The Total Request Live we know is actually a hybrid of two MTV shows that aired around the same time. A news-magazine called MTV Live, which actually leaned more towards current affairs than musical happenings, had a live setting, celebrity appearances and a set with a view of Times Square. Viewers were not impressed by the shiny exterior, however, and the show faced cancellation after only a year. Meanwhile, attention was directed to a program known as Total Request, hosted by Santa Monica DJ Carson Daly. While it featured the viewer-selected video countdown we know and love, it was rather pathetic compared to what it would become, a show format that featured a cheap set and jocular interaction with the crew, similar to E!’s comedy clip show the Soup. Despite, audiences were tuning in, a fact MTV didn’t ignore. Total Request and MTV Live were mixed, renamed, and together as Total Request Live, became the bread-winning show of the channel.
At the start of 2002, an opportunity began to come to Carson Daly, which he felt he couldn’t pass up. The next year, he stepped down from his duties as VJ to host his own late-night talk show, still airing on NBC. Many of Daly’s friends and former guests stepped in for Daly, but MTV ultimately decided to choose Damien Fahey, a radio station intern from Massachusetts, as permanent replacement. Australian Lyndsey Rodrigues joined him in 2007 following an impressing guest appearance. But as they say, good things come to an end. With shows like Laguna Beach and its spin-off gaining popularity, TRL’s viewers dropped to less than 373,000. Rumors of cancellation were circulating, and being denied, as early as last February. Despite flagrant truthfulness of these stories, many fans were shocked when MTV announced TRL’s cancellation in September.
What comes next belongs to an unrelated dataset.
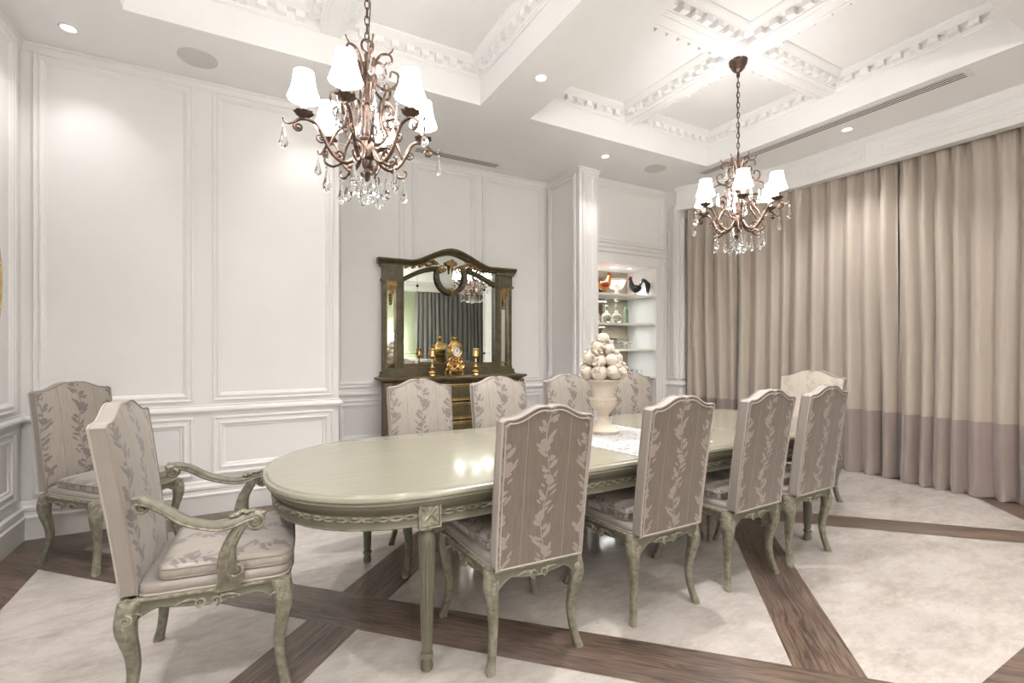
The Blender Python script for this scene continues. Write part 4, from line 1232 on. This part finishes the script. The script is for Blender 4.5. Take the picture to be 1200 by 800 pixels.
for sx in (-1, 1):
    cg = MB()
    cg.tube(spiral((sx * 0.12, -0.10, 1.235), 0.045, 0.008, 0, 1.5 * sx, (1, 0, 0), (0, 0, 1), 22), [0.014, 0.010, 0.008], 8)
    cg.tube(catmull([(sx * 0.15, -0.085, 1.28), (sx * 0.25, -0.09, 1.31), (sx * 0.36, -0.085, 1.26), (sx * 0.46, -0.08, 1.255), (sx * 0.54, -0.075, 1.215)], 6), [0.008, 0.007, 0.003], 6)
    for q in range(13):
        t = q / 12; x = 0.19 + 0.34 * t; z = 1.295 - 0.06 * t + 0.022 * math.sin(q * 1.9)
        cg.ball((sx * x, -0.088, z), 0.021 - 0.008 * t, 8, 6, (1.2, 0.5, 0.9))
    cg.ball((sx * 0.04, -0.10, 1.30), 0.03, 8, 6, (1, 0.5, 0.9)); cg.build('gilt_carving', M_GOLDP, aro)
cg = MB()
for q in range(5): cg.ball((0, -0.11, 1.32 - q * 0.03), 0.03 - q * 0.004, 8, 6, (1, 0.6, 1))
cg.build('gilt_carving', M_GOLDP, aro); cg = MB()
for q in range(4): cg.ball((0, -0.118, 0.995 - q * 0.026), 0.026 - q * 0.005, 8, 6, (1, 0.6, 1))
cg.build('gilt_carving', M_GOLDP, aro)

# ---------------------------------------------------------------- clock and candlesticks
def candlestick(loc, lab):
    c = thing('candlestick', lab, 'candlestick', loc, 0, 'gilt candlesticks beside the clock')
    MB().lathe([(0.001, 0), (0.045, 0), (0.047, 0.006), (0.040, 0.012), (0.036, 0.03), (0.042, 0.042), (0.036, 0.054), (0.018, 0.066), (0.012, 0.075), (0.024, 0.085), (0.028, 0.097), (0.018, 0.11), (0.010, 0.12), (0.009, 0.15), (0.014, 0.157), (0.009, 0.165), (0.010, 0.195), (0.022, 0.205), (0.036, 0.215), (0.038, 0.222), (0.036, 0.226), (0.036, 0.292), (0.040, 0.296), (0.040, 0.302), (0.034, 0.302), (0.034, 0.286), (0.001, 0.286)], 28).build('holder', M_GOLD, c)
    m = MB(); m.lathe([(0.001, 0.287), (0.0335, 0.287), (0.0335, 0.304), (0.03, 0.308), (0.001, 0.306)], 22); m.tube([(0, 0, 0.305), (0.001, 0, 0.316)], 0.0015, 5)
    m.build('candle', M_CANDLEWAX, c)
STZ = 1.0305
candlestick((1.785, 5.045, STZ), 'gilt candlestick with ivory candle left of the clock on the sideboard')
candlestick((2.285, 4.985, STZ), 'gilt candlestick with ivory candle right of the clock on the sideboard')
ck = thing('mantel_clock', 'ornate gilt mantel clock with white dial on the sideboard before the mirror', 'clock', (2.045, 5.045, STZ), math.radians(12))
b = MB()
b.rings([[(dx * w, dy * d, z) for dx, dy in ((-1, -1), (1, -1), (1, 1), (-1, 1))] for z, w, d in ((0.055, 0.085, 0.05), (0.07, 0.088, 0.052), (0.085, 0.075, 0.045), (0.14, 0.055, 0.04), (0.20, 0.052, 0.038), (0.215, 0.06, 0.042), (0.33, 0.06, 0.042), (0.35, 0.05, 0.036), (0.37, 0.034, 0.028), (0.385, 0.03, 0.026), (0.39, 0.036, 0.03))])
b.lathe([(0.036, 0.388), (0.032, 0.395), (0.018, 0.402), (0.020, 0.414), (0.034, 0.424), (0.034, 0.432), (0.02, 0.445), (0.008, 0.456), (0.001, 0.46)], 18)
b.tube([Vector((0.062 * math.cos(a), -0.046, 0.275 + 0.062 * math.sin(a))) for a in [2 * PI * i / 28 for i in range(28)]], 0.012, 8, closed=True)
for sx in (-1, 1):
    b.tube(spiral((sx * 0.075, -0.03, 0.12), 0.04, 0.008, -PI / 2, 1.4 * sx, (1, 0, 0), (0, 0, 1), 20), [0.013, 0.01, 0.007], 8)
    b.tube(spiral((sx * 0.066, -0.02, 0.335), 0.026, 0.006, PI, -1.4 * sx, (1, 0, 0), (0, 0, 1), 16), [0.009, 0.007], 7)
    b.tube(catmull([(sx * 0.06, -0.03, 0.21), (sx * 0.085, -0.03, 0.18), (sx * 0.07, -0.03, 0.15)], 5), [0.010, 0.012, 0.009], 7)
    b.tube(catmull([(sx * 0.04, -0.05, 0.07), (0, -0.06, 0.10), (sx * -0.03, -0.05, 0.13)], 5), 0.008, 6)
    for sy in (-1, 1):
        b.tube(catmull([(sx * 0.075, sy * 0.04, 0.06), (sx * 0.088, sy * 0.045, 0.035), (sx * 0.080, sy * 0.045, 0.012), (sx * 0.086, sy * 0.048, 0.006)], 4), [0.012, 0.009, 0.008, 0.007], 7)
for q in range(9):
    b.ball((0.045 * math.cos(q * 0.9), -0.045, 0.155 + 0.008 * q * (1 if q % 2 else 0.6)), 0.013, 8, 6)
b.build('case', M_GOLD, ck, 45)
MB().lathe([(0.001, 0), (0.055, 0), (0.055, 0.006), (0.04, 0.009), (0.001, 0.01)], 30).xf(Matrix.Translation((0, -0.042, 0.275)) @ Matrix.Rotation(PI / 2, 4, 'X')).build('dial', M_DIAL, ck)
h = MB()
for k in range(12):
    a = k * PI / 6; u = Vector((math.sin(a), 0, math.cos(a)))
    p = Vector((0, -0.0535, 0.275))
    h.tube([p + u * 0.036, p + u * 0.047], 0.0028, 5)
h.tube([(0, -0.056, 0.275), (0.004, -0.056, 0.307)], 0.0028, 5); h.tube([(0, -0.056, 0.275), (0.006, -0.056, 0.298)], 0.004, 5); h.ball((0, -0.055, 0.275), 0.006, 8, 6)
h.build('hands_and_hour_marks', M_BLACK, ck)

# ---------------------------------------------------------------- niche with shelves and glassware
nb = MB(); nb.box(NX0 + 0.002, NX1 - 0.002, NDEPTH - 0.012, NDEPTH - 0.001, 0.02, NZ1 - 0.002)
tag(nb.build('niche_mirror', M_BROWNMIRROR, None), 'bronze tinted mirror lining the back of the shelf niche', 'mirror')
SH = [2.055, 1.672, 1.325, 0.952, 0.55]
shl = ['white shelf in the niche carrying the roosters and the lattice bowl', 'white shelf in the niche carrying the decanters', 'white shelf in the niche carrying the row of goblets', 'white shelf in the niche just behind the chair tops with tumblers', 'lowest white shelf in the niche behind the chairs']
for z, lab in zip(SH, shl):
    s_ = thing('shelf', lab, 'shelf', ((NX0 + NX1) / 2, NY, z), 0, 'niche shelves')
    w_ = (NX1 - NX0) / 2 - 0.003
    MB().box(-w_, w_, 0.012, NDEPTH - NY - 0.016, -0.012, 0.0).build('board', M_SHELF, s_)
    MB().box(-w_, w_, 0.006, 0.03, -0.028, 0.0).build('front_edge', M_SHELF, s_)
for x, y in ((4.05, 5.0), (4.35, 5.05), (4.62, 5.0)):
    d = thing('cabinet_spotlight', 'small recessed spotlight in the soffit of the shelf niche', 'ceiling light', (x, y, NZ1), 0, 'niche spotlights')
    MB().lathe([(0.032, -0.0005), (0.032, -0.006), (0.026, -0.008), (0.024, -0.0005)], 20).build('trim_ring', M_WHITE, d)
    MB().lathe([(0.001, -0.004), (0.023, -0.004), (0.023, -0.001), (0.001, -0.001)], 16).build('lens', M_LENS, d)
    spot('cabinet_lamp', (0, 0, -0.02), 6, 120, 0.6, 0.02, parent=d)
    for z in SH[:3]:
        l = bpy.data.lights.new('shelf_strip', 'AREA'); l.shape = 'RECTANGLE'; l.size = 0.25; l.size_y = 0.02; l.energy = 0.5; l.color = (0.95, 1.0, 0.97)
        lo = bpy.data.objects.new('shelf_strip', l); lo.location = (0, 0.05, z - 0.02 - NZ1); link(lo, d)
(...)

On November 13, the last episode aired, highlighted by a ceremonious demolishing of the set.
On Sunday evening, I wandered into the realm of MTV. What I saw was less of a celebration and more of a funeral. The guests, like former host Carson Daly, Justin Timberlake, Taylor Swift, Kid Rock, Ludacris and such, eulogized the show and recalled their appearances and how the show effected their careers. Grim faces filled my television screen, and I noticed that too many guests were dressed in black to comfortably be considered a coincidence. As I had mentioned, it was very much a funeral for what MTV originally stood for. TRL was the small flicker of musical involvement left in a channel now famous for disastrous shows featuring scripted reality and amazing amounts of stupidity. Because of this, it became a staple of pop culture and launch dozens of musicians into public recognition.
Total Request Live is preceded in cancellation by its French, British, Australian, and CMT versions, along with an abandoned remake that was called YouRL. It is survived by its German, Italian, and Hispanic revisions, as well as multiple VJ’s and musicians.